I get the feeling that they were in the audience because they were told that there was a good chance that I was about to do something that would cause a serious problem. And when they realized that I was actually there to pretty much clue them in on ... the storm that's coming ... they just couldn't say enough nice things about me.... Also, US-CERT (Computer Emergency Response Team) asked me if I would come up to D.C. in a week or two and help them formulate the nation's strategy for cybersecurity.


A4 writes 1 August 2005:

FYI Abaddon is Mike Lynn's nick.  He built heavily upon the research of a hacker named FX.  Specifics on which Abaddon built are at http://www.phenoelit.de/ultimaratio/ - complete with tutorial, defcon slides, blackhat slides, and software downloads.


L. writes 1 August 2005:

Raven Alder's presentation from DEFCON about the Lynn attacks is available here:

http://www.abditum.com/cisco/PenTestingTheBackbone.ppt


A5 writes 1 August 2005:

Mike told me he originally found the Chinese documents at xfocus.org, although I'm not exactly sure what he found there.

Second, ISS is behind a lot of the legal action, actually more than Cisco. Note that many of the legal documents are drafted by ISS lawyers.

Third, Mike told me the reason he quit ISS is because they basically asked him to lie in his presentation. They wanted him to say he didn't find what he found. Which questions the credibility of the various ISS and Cisco press releases.

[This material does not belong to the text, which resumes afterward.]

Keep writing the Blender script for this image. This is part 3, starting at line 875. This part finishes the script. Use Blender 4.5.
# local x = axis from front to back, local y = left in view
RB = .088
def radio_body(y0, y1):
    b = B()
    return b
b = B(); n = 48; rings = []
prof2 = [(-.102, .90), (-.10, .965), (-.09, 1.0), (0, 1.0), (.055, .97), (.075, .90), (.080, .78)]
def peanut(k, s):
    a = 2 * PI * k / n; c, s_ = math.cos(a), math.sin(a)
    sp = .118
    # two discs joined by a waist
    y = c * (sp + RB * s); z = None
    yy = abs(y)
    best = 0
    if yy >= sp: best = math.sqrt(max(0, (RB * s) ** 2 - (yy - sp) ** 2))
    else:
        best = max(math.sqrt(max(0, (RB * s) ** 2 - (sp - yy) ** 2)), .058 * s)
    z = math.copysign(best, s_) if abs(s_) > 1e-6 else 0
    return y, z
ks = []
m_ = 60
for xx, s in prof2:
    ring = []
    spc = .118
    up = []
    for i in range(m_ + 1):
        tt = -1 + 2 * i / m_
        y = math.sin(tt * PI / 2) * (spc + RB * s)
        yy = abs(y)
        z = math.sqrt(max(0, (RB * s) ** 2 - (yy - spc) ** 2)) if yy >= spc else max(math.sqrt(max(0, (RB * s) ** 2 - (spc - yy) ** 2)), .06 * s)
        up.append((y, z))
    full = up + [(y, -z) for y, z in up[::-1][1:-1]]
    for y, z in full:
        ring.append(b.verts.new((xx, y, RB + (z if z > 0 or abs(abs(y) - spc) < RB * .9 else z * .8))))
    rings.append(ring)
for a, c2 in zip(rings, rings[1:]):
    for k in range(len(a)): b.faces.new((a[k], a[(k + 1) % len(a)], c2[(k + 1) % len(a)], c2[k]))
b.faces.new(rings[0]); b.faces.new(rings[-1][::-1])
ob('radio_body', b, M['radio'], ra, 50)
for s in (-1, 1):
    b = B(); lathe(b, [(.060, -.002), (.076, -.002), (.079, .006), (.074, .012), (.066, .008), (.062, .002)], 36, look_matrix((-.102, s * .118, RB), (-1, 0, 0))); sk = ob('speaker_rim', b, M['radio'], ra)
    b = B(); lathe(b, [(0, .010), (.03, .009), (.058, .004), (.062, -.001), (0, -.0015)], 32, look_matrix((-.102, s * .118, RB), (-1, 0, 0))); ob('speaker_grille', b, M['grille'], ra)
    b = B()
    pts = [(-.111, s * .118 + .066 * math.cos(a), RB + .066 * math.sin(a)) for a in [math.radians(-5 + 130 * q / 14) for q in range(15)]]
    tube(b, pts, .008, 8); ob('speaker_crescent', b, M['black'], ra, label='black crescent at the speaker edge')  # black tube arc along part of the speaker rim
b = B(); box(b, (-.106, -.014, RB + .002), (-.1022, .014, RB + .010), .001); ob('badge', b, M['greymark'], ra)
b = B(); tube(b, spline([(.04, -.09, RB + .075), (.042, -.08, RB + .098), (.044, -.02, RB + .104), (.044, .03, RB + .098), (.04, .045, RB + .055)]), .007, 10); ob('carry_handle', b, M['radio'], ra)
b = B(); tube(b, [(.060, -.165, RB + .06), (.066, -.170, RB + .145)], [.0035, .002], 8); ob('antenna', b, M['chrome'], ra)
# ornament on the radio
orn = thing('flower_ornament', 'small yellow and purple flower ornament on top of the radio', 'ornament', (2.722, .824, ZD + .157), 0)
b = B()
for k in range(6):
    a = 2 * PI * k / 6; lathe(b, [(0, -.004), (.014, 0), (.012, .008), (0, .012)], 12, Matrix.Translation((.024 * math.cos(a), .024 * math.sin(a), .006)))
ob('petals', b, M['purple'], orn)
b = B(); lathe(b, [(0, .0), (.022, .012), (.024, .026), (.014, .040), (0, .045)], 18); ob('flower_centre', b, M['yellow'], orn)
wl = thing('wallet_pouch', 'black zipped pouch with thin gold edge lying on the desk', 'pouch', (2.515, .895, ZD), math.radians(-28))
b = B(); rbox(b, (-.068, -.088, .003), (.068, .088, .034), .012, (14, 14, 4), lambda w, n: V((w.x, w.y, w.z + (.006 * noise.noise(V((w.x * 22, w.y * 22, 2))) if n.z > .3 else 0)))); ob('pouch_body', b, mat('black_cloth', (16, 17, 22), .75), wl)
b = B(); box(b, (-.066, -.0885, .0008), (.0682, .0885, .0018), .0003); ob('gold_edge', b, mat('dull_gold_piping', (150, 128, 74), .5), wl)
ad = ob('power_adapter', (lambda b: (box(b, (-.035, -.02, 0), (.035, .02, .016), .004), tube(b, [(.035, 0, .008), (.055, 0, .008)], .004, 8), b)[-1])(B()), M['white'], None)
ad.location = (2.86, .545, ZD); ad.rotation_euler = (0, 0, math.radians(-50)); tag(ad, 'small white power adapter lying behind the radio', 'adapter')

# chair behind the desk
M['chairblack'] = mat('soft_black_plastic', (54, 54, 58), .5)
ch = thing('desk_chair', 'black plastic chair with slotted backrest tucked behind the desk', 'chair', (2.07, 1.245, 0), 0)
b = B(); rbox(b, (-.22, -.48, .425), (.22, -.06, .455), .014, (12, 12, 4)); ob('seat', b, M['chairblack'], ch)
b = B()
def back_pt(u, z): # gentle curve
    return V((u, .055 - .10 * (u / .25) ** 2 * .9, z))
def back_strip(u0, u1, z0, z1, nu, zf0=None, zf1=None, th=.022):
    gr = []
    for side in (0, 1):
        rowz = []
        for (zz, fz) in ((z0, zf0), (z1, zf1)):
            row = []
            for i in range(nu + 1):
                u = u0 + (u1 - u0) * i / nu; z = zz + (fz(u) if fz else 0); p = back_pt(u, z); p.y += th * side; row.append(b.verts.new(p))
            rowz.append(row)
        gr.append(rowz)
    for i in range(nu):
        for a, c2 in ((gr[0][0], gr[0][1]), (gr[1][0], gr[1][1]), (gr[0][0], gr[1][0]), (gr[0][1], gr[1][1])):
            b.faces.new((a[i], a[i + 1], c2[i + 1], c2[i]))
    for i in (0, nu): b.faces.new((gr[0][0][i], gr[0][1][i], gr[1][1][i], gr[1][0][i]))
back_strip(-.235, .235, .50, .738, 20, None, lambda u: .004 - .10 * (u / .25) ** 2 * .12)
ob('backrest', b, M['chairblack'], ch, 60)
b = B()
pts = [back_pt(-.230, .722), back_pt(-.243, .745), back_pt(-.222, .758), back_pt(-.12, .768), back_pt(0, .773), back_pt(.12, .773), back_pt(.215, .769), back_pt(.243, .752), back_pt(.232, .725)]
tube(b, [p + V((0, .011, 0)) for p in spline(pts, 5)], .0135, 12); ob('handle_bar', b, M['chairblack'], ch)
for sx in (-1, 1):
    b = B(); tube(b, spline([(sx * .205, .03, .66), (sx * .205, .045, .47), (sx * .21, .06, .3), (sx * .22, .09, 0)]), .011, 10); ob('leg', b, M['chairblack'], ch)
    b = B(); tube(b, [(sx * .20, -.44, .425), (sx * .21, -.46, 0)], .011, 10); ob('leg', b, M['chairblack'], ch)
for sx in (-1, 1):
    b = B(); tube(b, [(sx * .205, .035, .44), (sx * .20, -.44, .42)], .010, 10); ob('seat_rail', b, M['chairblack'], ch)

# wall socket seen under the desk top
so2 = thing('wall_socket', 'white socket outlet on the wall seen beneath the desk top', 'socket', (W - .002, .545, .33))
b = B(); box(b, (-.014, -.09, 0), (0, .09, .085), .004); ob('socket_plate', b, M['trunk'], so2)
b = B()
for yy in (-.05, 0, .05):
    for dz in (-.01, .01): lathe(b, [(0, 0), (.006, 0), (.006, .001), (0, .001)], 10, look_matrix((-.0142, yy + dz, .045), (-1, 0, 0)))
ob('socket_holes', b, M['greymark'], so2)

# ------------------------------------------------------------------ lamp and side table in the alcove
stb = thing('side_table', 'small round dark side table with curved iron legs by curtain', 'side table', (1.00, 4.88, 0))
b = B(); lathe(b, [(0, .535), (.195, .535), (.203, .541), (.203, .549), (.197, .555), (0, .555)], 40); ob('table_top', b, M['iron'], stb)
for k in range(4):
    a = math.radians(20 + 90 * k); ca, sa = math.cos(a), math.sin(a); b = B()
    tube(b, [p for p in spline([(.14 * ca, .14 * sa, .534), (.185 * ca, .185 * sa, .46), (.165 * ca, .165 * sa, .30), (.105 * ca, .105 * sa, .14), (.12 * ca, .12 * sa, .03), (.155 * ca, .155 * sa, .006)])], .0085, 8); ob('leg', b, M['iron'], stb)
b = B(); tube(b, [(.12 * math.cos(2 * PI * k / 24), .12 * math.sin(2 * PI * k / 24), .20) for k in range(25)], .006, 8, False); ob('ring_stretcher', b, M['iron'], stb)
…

Finally, although ISS wants to suppress the information about the exploit, they have eagerly integrated this information into their products:

http://xforce.iss.net/xforce/alerts/id/201

Apparently, their motivation is not so much protecting Cisco and its customers as it is using this knowledge to gain a competitive advantage.

I heard from a couple reliable sources that the exploit (or something similar) has been known for at least a couple years. Since I cannot reveal these sources, for now it will have to just be a rumor that certain govt-connected groups have known about this and kept it quiet.